En mi catálogo trasluce un listado de amistades impropias. A fin de cuentas me dejé usar como el neumático de un vehículo para salir de ellas ileso y vacunado.

Mis mejores amigos permanecen dentro de mí y me protegen de nubarrones.

Obtuve lealtades en la tierra que me vio partir y donde algunos me recuerdan por la memoria prematura, y otros por ciertos versos bien guardados. Aquellos amigos me caen encima y todavía me rastrean porque nunca he dejado a un lado mi vocación atruista.

En esta nueva tierra he entablado relaciones inmortales. Muchas inspiradas en sagas aleatorias, y otras envuelvas con la oportuna señal del instante.

No todas las manos que se abren ofrecen pan. Ni todos los corazones laten para celebrar la extrañeza. He encontrado puentes destruidos, caminos vecinales rodeados de malezas, delirios disfrazados de infortunio y, sobre todo, frustraciones vestidas de afecto que solo anhelaban destruir el lado claro de mi vida.
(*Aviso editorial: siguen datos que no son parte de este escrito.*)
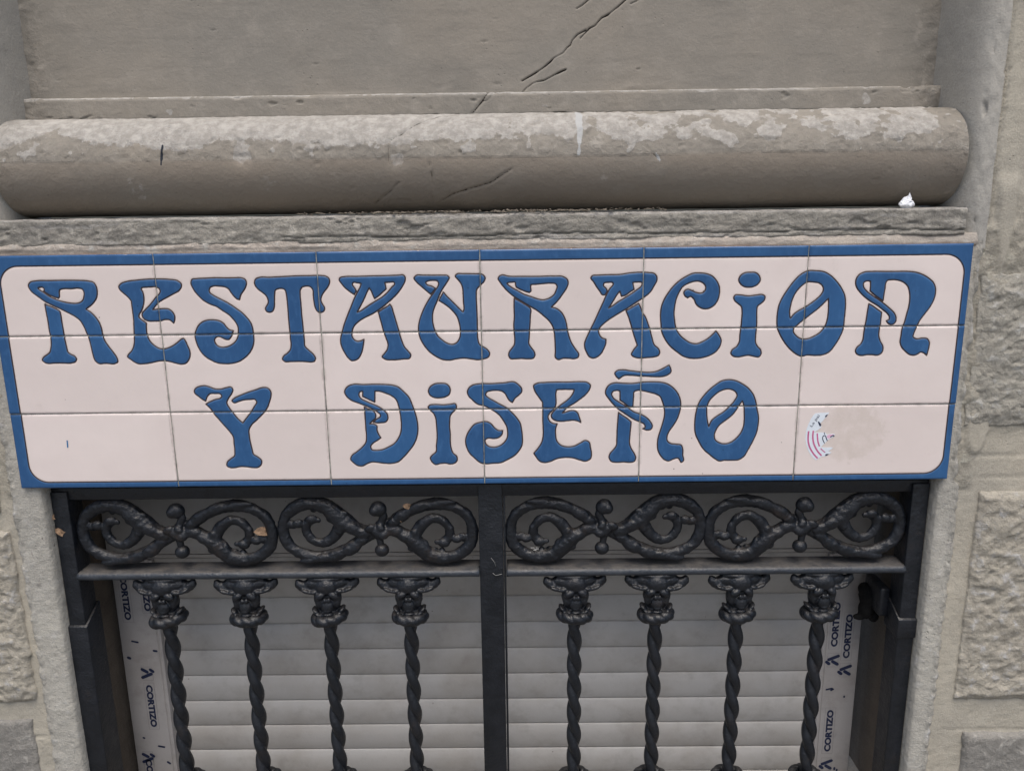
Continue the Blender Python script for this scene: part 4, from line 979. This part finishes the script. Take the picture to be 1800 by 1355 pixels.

A todos les he dado de comer. Y como mi padre anunció, si algún día subo a un pedestal, aquellos que me abrazan serán los primeros en cubrirme de espinas.

He tenido grandes amigos, aquí y allá. Amigos necesarios que han podido romper mis cataclismos y colocar ante mis ojos un buen caleidoscopio para descubrir la diversidad.

El tema de la amistad no es digno de censura. Y en todas partes hay una calle llamada “Amistad” para pintar de rosa lo que cruza por ella. Y también para golpear a quien la cruza sin fijarse en su osamenta.

De mi padre también aprendí la importancia de inclinar la frente en vez de escupir adverbios en el rostro de un soberbio.

El más taimado puede llevar una canasta de manzanas. Y quien más te exporta puede ser quien sepa el valor de tus pisadas.

La amistad cruza por el aire como un vendaval aletargado donde viven diversos tipos de sonidos. Unos te llevan de la mano a las alturas, y solo sientes el golpe cuando te dejan caer. Otros, sin embargo, prefieren las soleadas playas y jamás te obligan a llorar aunque reniegues del texto ambulatorio que no solo puedes escribir cuando tu mente va a recapitular.

Cada cual elige el color de su amistad como yo elegí el mío. Recientemente alguien rebosante en lealtad pretendió aleccionar a un infeliz que le había advertido el valor de una carta sin abrir, dirigida a otro destinatario. Pero aquel “alguien” la abrió, leyó y pretendió impartir lecciones doctorales al infeliz que solo le había ofrecido lealtad.

Aquel que un día se llamó “amigo” cambió fortuna por pescado. Una relación de más de 20 años se fue a pique por dudosas palabrejas aplaudidas por cerebros ajenos. Evidentemente, se cansó de ganar.

Le lección fue instructiva desde el punto de vista tutorial: Hay amigos alegres y tristes, remotos y fluidos, mejores o peores, pero amigos porque saben elegir la avenida por donde deben andar para cruzarse con reptiles.

Y a mi infeliz protegido, le tocó enrolarse en un velero lleno de grietas.

Esos accidentes del camino también suceden en la famosa calle “Amistad”, aquella que mi padre me hizo recordar cuando mi ingenuidad creía en el derecho de las piedras.